Nei giorni scorsi è stato pubblicato un rapporto sui cheater e su come influenzino negativamente l’esperienza multiplayer dei giocatori. Lo studio è stato commissionato da Irdeto, la società che possiede Denuvo (il più utilizzato – e contestato – software anti-pirateria in circolazione), e tanto basta a rendere scientificamente prossimo allo zero il valore del rapporto in questione (che qui trovate in versione completa).
Uno studio sulla piaga dei cheater curato da chi vende soluzioni anti-cheat è scientificamente abbastanza inutile
Si legge, per esempio, che il 60% dei quasi diecimila giocatori intervistati (in sei diversi paesi, Cina, Germania, Giappone, Corea del Sud, Stati Uniti e Regno Unito) considera la sua
esperienza in multiplayer rovinata dai cheater, che questo porta a una minore propensione all’acquisto di contenuto in-game, e che potrebbe addirittura valutare di smettere di giocare al titolo in questione se il problema dei cheater dovesse persistere.
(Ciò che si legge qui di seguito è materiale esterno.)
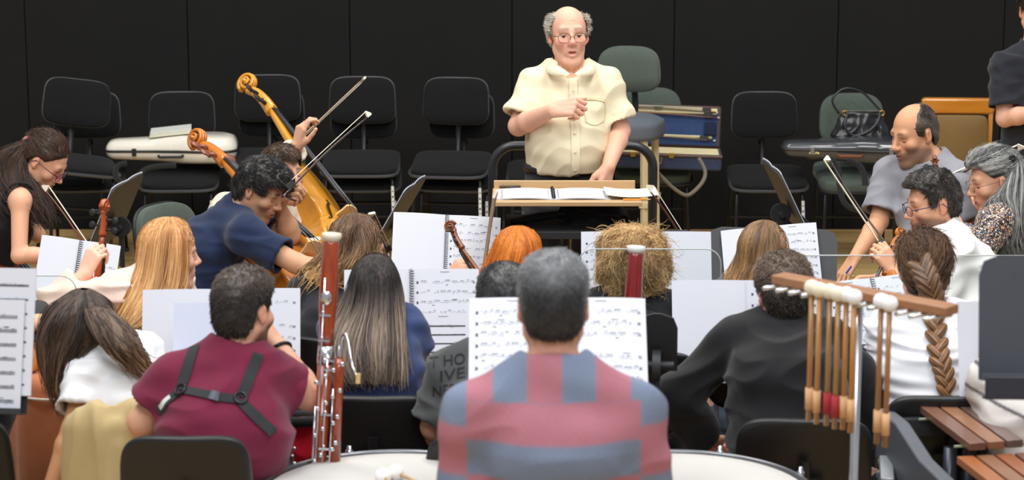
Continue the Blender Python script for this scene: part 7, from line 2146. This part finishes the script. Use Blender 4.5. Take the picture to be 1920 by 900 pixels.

Un problema oltretutto “
in costante crescita“, come dichiara in totale assenza di qualsiasi conflitto di interesse, e con la massima serietà possibile Reinhard Blaukovitsch, Managing Director di Denuvo, “
che riguarda i giocatori di tutto il mondo, e che pone una sfida impegnativa ai publisher“.

Insomma, più che ai gamer, il rapporto-spot è chiaramente indirizzato ai publisher, cui viene detto (in maniera neppure troppo sottile) di utilizzare le soluzioni anti-cheat di Denuvo, se non vogliono rischiare di perdere il prezioso denaro investito nei propri titoli. E vabbè.
Mi chiedo sempre cosa spinga la gente a barare online
Ciò detto, al di là dell’elevato valore auto-promozionale dello studio, ci sono comunque un paio di domande su cui ci si può trastullare in questo inizio di settimana. La prima è cosa possa portare la gente a voler barare online, con altre persone. Me lo chiedo sempre, ma non perché non conosca la – ovvia – risposta, quanto perché continuo a non considerarla accettabile.
OK la competizione, OK la voglia di arrivare primi, ma davvero per farlo si è disposti a rovinare l’esperienza ad altre persone? In passato non mi sono mai fatto problemi a barare per conto mio (
VALSSPELER e
motherfuckenkiwibastards per sempre nei nostri cuori), e persino ad avventurarmi nell’oscuro mondo dei trainer per avere crediti e/o vite infinite, ma mai e poi mai mi sarei sognato di farlo “in pubblico”, dove mi limito a prendere atto della mia incapacità, e tristemente suco.

Infine, leggendo il rapporto, mi incuriosisce la metodica di raccolta dei dati, che non è spiegata molto chiaramente. Nel senso: sarei interessato a capire come sia possibile – oggettivamente – per una persona poter dire di trovarsi di fronte a un cheater, al di là di alcune situazioni abbastanza palesi come i wall hack, e se questo sia stato considerato nel porre le domande agli intervistati.
In Corea i cheater sono più del doppio che nel Regno Unito
Il rapporto di Irdeto si basa molto sugli effetti che il cheating ha sull’esperienza di gioco e sul valore del prodotto, e c’è persino una parte del documento che riporta una – prevedibile – correlazione tra quanti dicono di aver visto rovinate le proprie esperienze e quanti ammettono di barare. I numeri dicono che la percentuale di cheater si aggira attorno al 50% in Corea, contro il 17% nel Regno Unito e il 25% in Germania, il che sembrerebbe rendere la questione più grave in Oriente che dalle nostre parti, ma da inetto quale sono, la domanda la faccio lo stesso:
vi siete mai trovati davanti a gente molto più brava. per poi raccontarvi che “dai, stanno barando per forza, non possono essere così bravi, è per quello che perdo così male”?